Only the lines from the one containing "crate(1.11, 2.45, WY0" through the one containing "crate_pallet(1.24, 2.44, y0, y0" are wanted. Give them again exactly, both ends included.

### [Records supplied]
begin
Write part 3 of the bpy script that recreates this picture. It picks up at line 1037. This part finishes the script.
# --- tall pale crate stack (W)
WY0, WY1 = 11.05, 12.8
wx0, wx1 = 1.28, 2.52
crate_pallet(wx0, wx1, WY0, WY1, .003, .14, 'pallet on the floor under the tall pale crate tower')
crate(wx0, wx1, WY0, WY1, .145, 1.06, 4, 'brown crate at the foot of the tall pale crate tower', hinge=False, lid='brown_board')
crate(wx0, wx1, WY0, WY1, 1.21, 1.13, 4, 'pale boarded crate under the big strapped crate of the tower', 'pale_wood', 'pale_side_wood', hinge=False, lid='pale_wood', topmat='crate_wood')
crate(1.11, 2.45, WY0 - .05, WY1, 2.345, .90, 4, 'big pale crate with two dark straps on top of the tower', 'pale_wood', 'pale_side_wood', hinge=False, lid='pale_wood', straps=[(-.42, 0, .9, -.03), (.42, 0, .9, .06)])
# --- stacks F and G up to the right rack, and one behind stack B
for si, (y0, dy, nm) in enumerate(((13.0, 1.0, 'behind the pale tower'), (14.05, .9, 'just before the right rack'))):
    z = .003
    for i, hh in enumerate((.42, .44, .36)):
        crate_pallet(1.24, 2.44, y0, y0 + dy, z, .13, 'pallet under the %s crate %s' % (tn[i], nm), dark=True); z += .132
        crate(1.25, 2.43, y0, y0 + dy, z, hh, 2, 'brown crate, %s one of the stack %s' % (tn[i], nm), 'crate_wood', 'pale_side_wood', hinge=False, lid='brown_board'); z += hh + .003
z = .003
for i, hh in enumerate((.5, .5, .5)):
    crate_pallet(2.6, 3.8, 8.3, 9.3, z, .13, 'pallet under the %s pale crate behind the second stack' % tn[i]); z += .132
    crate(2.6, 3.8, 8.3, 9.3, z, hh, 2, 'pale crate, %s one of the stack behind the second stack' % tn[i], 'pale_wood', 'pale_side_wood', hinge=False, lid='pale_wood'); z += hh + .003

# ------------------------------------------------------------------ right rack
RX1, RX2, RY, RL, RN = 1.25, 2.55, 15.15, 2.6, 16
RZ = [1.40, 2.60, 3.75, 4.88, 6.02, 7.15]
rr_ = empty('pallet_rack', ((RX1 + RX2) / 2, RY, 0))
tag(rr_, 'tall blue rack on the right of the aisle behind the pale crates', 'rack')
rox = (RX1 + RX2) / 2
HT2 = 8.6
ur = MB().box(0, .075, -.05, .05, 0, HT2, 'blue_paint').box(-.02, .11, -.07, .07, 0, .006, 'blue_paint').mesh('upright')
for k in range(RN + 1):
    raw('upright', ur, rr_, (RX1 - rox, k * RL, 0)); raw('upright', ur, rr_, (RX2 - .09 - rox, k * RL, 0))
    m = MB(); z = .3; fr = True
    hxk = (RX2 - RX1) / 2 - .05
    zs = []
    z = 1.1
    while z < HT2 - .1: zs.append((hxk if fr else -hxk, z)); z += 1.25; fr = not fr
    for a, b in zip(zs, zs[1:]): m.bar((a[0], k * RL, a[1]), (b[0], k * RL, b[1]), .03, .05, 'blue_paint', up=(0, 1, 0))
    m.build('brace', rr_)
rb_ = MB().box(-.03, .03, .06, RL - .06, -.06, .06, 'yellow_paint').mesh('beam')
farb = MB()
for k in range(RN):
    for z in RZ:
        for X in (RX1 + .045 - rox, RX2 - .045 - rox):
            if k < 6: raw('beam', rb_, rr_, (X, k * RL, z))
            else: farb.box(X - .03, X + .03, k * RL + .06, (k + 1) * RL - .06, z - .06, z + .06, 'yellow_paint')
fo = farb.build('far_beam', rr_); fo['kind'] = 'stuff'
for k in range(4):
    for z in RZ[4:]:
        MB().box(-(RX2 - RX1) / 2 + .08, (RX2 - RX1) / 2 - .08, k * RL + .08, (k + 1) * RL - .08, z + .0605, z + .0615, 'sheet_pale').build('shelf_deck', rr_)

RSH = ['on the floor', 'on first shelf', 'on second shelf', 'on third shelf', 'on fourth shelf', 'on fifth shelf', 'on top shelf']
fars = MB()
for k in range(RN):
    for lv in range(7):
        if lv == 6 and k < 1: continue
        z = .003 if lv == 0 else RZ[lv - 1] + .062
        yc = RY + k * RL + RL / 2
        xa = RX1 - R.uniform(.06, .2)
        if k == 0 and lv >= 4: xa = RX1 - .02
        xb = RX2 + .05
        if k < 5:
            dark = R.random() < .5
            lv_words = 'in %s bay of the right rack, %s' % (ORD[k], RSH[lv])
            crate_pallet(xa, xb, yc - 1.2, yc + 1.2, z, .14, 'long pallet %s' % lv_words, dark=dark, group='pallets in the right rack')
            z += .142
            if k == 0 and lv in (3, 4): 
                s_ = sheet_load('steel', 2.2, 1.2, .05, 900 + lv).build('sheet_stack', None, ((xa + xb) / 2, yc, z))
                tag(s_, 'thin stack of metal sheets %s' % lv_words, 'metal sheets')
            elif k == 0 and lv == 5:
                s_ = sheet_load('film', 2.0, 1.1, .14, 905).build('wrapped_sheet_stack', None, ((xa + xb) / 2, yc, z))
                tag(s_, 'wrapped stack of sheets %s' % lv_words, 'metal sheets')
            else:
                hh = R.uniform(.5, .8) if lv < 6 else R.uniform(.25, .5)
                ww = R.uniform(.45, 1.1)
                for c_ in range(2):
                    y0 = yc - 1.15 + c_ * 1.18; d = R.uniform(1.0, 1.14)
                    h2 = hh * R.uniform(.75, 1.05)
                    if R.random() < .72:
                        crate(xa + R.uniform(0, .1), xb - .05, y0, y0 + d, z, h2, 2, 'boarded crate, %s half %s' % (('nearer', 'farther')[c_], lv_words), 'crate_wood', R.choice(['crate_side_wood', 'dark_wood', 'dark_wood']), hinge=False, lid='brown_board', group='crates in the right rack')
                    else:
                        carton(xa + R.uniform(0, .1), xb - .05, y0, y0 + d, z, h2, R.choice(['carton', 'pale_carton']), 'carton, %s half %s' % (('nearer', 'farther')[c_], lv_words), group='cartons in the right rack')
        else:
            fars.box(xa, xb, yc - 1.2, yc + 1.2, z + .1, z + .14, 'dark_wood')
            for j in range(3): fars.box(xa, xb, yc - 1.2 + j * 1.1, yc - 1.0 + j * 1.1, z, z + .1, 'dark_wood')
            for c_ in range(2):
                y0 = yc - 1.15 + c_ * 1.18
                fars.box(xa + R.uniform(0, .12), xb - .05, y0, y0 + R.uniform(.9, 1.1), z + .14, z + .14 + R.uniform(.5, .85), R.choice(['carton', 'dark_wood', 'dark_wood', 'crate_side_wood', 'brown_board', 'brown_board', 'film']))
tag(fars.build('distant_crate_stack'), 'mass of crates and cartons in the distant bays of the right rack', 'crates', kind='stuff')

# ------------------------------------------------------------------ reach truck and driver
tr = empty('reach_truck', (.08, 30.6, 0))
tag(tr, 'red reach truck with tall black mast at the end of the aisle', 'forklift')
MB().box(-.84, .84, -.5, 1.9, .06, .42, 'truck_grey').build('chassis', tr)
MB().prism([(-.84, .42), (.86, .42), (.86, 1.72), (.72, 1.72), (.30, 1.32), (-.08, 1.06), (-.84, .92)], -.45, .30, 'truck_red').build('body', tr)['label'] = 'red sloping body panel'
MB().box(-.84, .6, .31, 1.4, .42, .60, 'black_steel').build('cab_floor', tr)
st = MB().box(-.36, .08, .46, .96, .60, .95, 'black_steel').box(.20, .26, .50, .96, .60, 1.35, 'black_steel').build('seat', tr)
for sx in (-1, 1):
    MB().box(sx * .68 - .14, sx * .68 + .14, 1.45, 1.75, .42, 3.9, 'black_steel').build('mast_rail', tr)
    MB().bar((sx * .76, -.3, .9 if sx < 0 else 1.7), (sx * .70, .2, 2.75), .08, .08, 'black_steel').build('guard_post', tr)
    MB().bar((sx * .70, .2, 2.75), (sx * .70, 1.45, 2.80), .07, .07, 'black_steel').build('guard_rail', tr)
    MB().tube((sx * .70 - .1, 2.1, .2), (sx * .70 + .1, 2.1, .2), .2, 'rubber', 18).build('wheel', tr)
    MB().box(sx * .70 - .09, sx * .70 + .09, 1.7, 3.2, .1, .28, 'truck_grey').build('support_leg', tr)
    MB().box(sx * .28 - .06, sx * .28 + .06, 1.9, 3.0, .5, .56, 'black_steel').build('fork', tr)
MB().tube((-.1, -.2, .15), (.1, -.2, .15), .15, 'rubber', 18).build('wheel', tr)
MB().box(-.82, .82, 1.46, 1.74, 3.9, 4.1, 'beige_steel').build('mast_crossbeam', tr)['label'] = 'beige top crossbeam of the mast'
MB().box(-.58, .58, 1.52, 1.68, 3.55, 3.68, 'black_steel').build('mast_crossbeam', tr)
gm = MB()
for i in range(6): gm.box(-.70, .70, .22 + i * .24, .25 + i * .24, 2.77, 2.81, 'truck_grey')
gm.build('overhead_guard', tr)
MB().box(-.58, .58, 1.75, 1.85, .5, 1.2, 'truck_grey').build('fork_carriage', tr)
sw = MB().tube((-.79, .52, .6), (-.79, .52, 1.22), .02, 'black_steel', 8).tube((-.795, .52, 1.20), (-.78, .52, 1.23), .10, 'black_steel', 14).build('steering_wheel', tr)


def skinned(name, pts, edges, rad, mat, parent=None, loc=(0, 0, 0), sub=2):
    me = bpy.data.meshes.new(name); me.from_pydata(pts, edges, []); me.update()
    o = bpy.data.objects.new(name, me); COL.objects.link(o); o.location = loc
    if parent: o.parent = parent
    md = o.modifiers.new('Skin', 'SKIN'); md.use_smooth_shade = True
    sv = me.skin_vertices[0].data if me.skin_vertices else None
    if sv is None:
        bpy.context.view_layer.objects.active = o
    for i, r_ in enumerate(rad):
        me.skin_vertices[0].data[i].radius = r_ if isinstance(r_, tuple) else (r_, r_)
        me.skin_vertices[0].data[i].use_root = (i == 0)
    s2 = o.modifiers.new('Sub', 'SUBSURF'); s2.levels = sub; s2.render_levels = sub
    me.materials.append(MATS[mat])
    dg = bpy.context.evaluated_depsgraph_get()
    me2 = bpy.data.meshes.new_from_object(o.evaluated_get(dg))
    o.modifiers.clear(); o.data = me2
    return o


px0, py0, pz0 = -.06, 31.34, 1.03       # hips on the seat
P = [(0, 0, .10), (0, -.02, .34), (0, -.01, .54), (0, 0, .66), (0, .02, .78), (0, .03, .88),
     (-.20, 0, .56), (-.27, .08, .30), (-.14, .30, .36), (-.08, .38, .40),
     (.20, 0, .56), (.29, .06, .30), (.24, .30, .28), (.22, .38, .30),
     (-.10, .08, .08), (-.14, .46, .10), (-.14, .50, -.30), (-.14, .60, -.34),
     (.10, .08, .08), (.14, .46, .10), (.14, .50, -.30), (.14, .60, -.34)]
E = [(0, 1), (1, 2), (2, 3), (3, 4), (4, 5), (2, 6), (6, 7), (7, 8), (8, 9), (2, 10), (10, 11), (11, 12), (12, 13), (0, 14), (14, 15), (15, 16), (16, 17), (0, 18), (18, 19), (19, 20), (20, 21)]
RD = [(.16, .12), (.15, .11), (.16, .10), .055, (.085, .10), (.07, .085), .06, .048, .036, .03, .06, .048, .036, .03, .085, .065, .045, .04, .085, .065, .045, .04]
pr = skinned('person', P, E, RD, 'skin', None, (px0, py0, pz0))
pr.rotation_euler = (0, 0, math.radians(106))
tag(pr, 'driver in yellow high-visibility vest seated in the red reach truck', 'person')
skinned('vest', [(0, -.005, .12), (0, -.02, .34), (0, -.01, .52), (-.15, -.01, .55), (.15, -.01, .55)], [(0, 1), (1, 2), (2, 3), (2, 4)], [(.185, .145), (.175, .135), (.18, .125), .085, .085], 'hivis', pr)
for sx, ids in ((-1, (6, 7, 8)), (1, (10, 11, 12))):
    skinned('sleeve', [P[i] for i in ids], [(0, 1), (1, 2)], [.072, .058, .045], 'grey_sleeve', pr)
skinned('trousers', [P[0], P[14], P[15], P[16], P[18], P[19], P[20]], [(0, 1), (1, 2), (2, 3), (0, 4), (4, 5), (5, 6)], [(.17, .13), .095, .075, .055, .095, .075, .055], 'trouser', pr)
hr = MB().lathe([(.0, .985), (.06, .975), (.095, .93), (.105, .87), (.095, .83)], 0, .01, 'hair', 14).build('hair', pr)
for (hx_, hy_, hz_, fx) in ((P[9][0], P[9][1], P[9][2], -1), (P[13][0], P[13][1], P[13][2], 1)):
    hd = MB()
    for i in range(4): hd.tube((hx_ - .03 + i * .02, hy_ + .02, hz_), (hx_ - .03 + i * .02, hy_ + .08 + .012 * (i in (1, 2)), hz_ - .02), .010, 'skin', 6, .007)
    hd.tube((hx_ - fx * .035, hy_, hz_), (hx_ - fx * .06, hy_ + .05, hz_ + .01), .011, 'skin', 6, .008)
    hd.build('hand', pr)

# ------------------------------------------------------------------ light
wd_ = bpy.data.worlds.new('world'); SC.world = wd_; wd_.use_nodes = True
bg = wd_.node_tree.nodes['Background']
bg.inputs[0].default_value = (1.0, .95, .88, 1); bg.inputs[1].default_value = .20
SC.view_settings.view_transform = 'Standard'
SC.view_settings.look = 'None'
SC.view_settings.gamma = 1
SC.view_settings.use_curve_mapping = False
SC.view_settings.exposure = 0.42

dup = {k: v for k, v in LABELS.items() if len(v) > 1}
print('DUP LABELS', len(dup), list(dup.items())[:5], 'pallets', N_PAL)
end
begin
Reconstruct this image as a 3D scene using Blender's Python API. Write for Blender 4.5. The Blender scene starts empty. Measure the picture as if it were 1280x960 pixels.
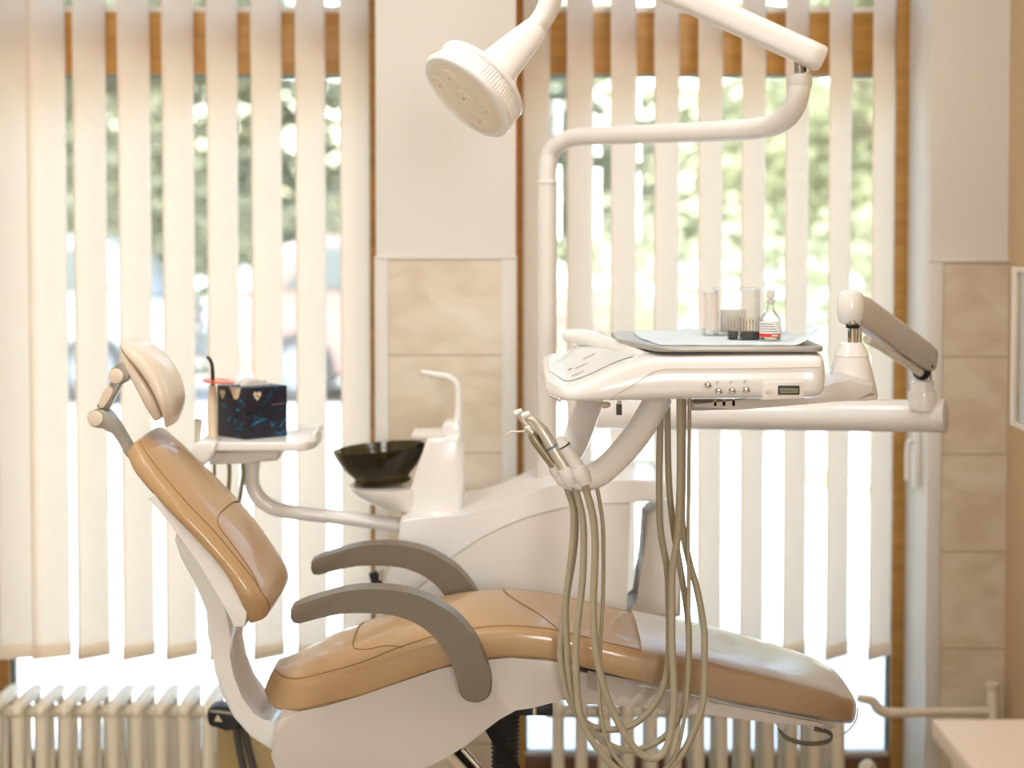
end
begin
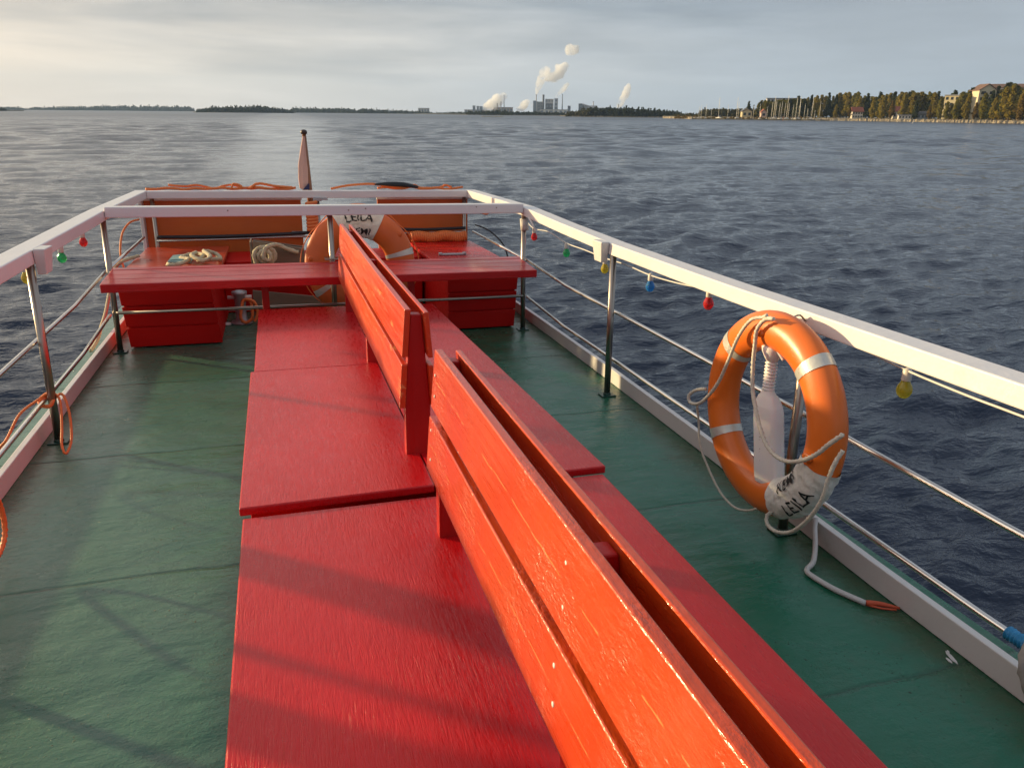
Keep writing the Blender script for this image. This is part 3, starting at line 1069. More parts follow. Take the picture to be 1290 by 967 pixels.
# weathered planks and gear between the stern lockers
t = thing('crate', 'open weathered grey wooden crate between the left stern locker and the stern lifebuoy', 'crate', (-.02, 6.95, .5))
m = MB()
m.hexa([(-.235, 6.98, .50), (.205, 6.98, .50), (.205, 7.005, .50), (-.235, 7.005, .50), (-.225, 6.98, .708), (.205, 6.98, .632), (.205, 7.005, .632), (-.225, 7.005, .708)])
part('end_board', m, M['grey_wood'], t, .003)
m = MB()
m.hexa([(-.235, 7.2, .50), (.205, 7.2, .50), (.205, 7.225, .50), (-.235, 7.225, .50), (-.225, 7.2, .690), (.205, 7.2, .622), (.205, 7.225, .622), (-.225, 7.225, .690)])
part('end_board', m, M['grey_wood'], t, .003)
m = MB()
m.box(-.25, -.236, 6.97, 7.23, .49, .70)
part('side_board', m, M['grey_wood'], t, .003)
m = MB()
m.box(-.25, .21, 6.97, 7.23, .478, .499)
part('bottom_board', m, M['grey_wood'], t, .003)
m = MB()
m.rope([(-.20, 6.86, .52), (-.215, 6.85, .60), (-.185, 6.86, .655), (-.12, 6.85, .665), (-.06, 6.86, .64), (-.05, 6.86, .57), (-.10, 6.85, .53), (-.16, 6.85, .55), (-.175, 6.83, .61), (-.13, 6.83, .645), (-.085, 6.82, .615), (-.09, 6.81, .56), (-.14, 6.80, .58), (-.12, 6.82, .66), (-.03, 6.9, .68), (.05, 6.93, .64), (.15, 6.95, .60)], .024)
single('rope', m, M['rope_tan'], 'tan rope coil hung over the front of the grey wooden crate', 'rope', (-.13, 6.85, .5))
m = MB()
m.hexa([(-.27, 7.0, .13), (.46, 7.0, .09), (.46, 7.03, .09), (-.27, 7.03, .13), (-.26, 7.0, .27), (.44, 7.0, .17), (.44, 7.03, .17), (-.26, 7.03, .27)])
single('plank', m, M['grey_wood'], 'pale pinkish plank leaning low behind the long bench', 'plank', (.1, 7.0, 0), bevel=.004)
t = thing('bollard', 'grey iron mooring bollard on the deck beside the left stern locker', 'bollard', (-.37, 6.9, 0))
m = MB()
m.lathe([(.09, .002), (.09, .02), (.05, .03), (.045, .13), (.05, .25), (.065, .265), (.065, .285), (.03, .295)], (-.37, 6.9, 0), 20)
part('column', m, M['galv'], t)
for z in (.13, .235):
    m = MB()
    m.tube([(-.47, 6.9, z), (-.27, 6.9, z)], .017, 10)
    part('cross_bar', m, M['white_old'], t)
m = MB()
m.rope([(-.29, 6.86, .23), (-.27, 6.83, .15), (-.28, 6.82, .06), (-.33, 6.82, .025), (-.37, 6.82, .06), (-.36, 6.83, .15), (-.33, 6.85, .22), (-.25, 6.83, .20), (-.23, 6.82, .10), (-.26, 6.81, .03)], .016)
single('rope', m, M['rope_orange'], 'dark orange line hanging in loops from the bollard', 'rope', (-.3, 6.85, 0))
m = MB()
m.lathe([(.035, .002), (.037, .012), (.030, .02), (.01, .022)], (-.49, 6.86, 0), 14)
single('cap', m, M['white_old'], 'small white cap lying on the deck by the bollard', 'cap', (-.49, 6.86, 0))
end
### [Exercise output]
crate(1.11, 2.45, WY0 - .05, WY1, 2.345, .90, 4, 'big pale crate with two dark straps on top of the tower', 'pale_wood', 'pale_side_wood', hinge=False, lid='pale_wood', straps=[(-.42, 0, .9, -.03), (.42, 0, .9, .06)])
# --- stacks F and G up to the right rack, and one behind stack B
for si, (y0, dy, nm) in enumerate(((13.0, 1.0, 'behind the pale tower'), (14.05, .9, 'just before the right rack'))):
    z = .003
    for i, hh in enumerate((.42, .44, .36)):
        crate_pallet(1.24, 2.44, y0, y0 + dy, z, .13, 'pallet under the %s crate %s' % (tn[i], nm), dark=True); z += .132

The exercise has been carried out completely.